2 Peter 1:21 For the prophecy came not in old time by the will of man: but holy men of God spake as they were moved by the Holy Ghost.
Remark 1. Hengstenberg holds even in the second edition of his Christologie des Alten Testaments, Berlin 1854 1857, that every receptive and productive activity of the prophet takes place in an ecstatic condition. Even Kueper, Das Prophetenthum des Alten Testaments, Leipzig 1870, explains the fundamental character of all prophecy as ecstatic; but that is not correct and we do not require this more or less Montanistic view, in order to preserve the supernatural and apocalyptic character of prophecy. Even Chrysostom (See Remark to 20) maintains the same view as we have presented in the preceding paragraph, that the prophet receives a message from God and speaks through Him by daylight and in the voluntary exercise of his own individuality. We agree in this respect with Riehm and others; also with Kuenen who nevertheless considers ecstasy, as well as prophecy in general, a natural phenomenon.

Remark 2. Montanus in Epiphan. haer. XLVIII, 4 represents the Paraclete as saying: "Behold man is like a lyre, and I smite as though I were a plectron; man sleeps while I am awake." In agreement with this Tertullian De. anima, ch. VI, says: "Ecstasy corresponds to grace, it is the change of human consciousness into unconsciousness."

 

26. The unique Prophetic Character of Moses.

According to Numbers 12:6-8 God's mode of intercourse with Moses was unique. His superiority to all other prophets consisted in his having more immediate intercourse with God than all the rest (Deut 34:10). It is true that he too did not behold God except as He was veiled in a cloud (Exo 19:9, 24:16, 33:9 compare 33:20). But God met him without the accommodated, intermediate wall of a visible self-representation. Moses was only excelled in this preeminence by One who was not only God's Servant but also His Son (Heb 3:5-6), and who had seen the one God, as even Moses had not seen Him (John 1:18).

Numbers 12:6-8 And He said: 'Hear now My words: if there be a prophet among you, I the LORD do make Myself known unto him in a vision, I do speak with him in a dream. My servant Moses is not so; he is trusted in all My house; with him do I speak mouth to mouth, even manifestly, and not in dark speeches; and the similitude of the LORD doth he behold; wherefore then were ye not afraid to speak against My servant, against Moses?'

Deuteronomy 34:10 And there hath not arisen a prophet since in Israel like unto Moses, whom the LORD knew face to face;

Exodus 19:9 And the LORD said unto Moses: 'Lo, I come unto thee in a thick cloud, that the people may hear when I speak with thee, and may also believe thee for ever.' And Moses told the words of the people unto the LORD.

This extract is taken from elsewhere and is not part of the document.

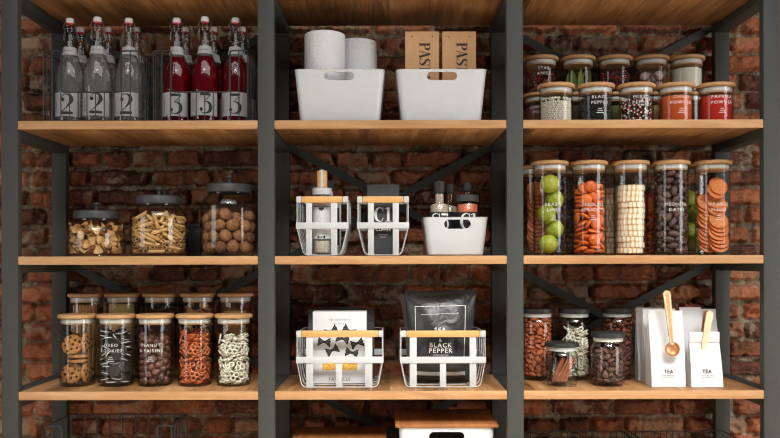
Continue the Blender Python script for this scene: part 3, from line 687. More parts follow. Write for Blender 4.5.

Exodus 24:16 And the glory of the LORD abode upon mount Sinai, and the cloud covered it six days; and the seventh day He called unto Moses out of the midst of the cloud.

Exodus 33:9 And it came to pass, when Moses entered into the Tent, the pillar of cloud descended, and stood at the door of the Tent; and the LORD spoke with Moses.

Exodus 33:20 And He said: 'Thou canst not see My face, for man shall not see Me and live.'

Hebrews 3:5-6 And Moses verily was faithful in all his house, as a servant, for a testimony of those things which were to be spoken after; But Christ as a son over his own house; whose house are we, if we hold fast the confidence and the rejoicing of the hope firm unto the end.

John 1:18 No man hath seen God at any time; the only begotten Son, which is in the bosom of the Father, he hath declared him.